Required work.
Restate verbatim the lines between the one holding "Write the bpy" and the one holding "random.seed(11)", both included, and no others.
---------- Dataset
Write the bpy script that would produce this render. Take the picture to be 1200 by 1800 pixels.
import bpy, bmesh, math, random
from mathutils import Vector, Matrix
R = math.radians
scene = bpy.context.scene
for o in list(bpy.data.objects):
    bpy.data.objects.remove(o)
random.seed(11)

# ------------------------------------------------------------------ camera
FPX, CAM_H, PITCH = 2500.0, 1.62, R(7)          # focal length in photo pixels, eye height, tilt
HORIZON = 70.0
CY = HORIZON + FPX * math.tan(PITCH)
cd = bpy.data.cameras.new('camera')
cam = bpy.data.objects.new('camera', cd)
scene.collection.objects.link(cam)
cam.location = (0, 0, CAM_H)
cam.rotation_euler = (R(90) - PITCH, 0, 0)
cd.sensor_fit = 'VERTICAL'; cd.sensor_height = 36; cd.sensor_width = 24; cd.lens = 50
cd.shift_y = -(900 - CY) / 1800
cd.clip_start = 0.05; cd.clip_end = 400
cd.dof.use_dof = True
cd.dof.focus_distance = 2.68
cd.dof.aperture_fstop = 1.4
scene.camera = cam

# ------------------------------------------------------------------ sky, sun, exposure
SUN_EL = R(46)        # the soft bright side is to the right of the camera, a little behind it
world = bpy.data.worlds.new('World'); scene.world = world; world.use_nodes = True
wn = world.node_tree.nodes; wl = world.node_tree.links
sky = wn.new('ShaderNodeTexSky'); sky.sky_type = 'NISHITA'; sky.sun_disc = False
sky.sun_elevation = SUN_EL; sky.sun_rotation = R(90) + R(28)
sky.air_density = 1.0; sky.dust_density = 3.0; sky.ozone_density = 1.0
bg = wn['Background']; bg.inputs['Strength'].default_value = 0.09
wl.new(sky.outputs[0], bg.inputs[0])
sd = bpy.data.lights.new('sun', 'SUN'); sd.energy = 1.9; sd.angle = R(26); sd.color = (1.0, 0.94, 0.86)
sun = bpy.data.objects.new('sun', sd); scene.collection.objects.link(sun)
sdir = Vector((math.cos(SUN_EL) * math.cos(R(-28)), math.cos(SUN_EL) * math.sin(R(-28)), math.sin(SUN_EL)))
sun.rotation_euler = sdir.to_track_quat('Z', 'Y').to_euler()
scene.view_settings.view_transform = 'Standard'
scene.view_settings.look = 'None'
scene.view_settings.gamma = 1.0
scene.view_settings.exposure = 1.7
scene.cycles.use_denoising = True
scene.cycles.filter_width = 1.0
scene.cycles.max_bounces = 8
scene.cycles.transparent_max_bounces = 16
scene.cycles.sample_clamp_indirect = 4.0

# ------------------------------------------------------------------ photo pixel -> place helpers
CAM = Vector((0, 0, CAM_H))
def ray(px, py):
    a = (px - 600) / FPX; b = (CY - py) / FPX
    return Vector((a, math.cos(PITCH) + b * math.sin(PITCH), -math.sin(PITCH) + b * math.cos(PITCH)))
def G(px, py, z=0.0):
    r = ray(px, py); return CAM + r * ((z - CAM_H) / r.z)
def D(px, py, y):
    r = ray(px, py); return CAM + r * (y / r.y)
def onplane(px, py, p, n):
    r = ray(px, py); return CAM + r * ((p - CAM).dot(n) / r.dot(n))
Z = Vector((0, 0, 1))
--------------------
---------- Dataset
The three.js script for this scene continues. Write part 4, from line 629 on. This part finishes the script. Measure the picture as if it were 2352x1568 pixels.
--------------------
Expected answer.
Write the bpy script that would produce this render. Take the picture to be 1200 by 1800 pixels.
import bpy, bmesh, math, random
from mathutils import Vector, Matrix
R = math.radians
scene = bpy.context.scene
for o in list(bpy.data.objects):
    bpy.data.objects.remove(o)
random.seed(11)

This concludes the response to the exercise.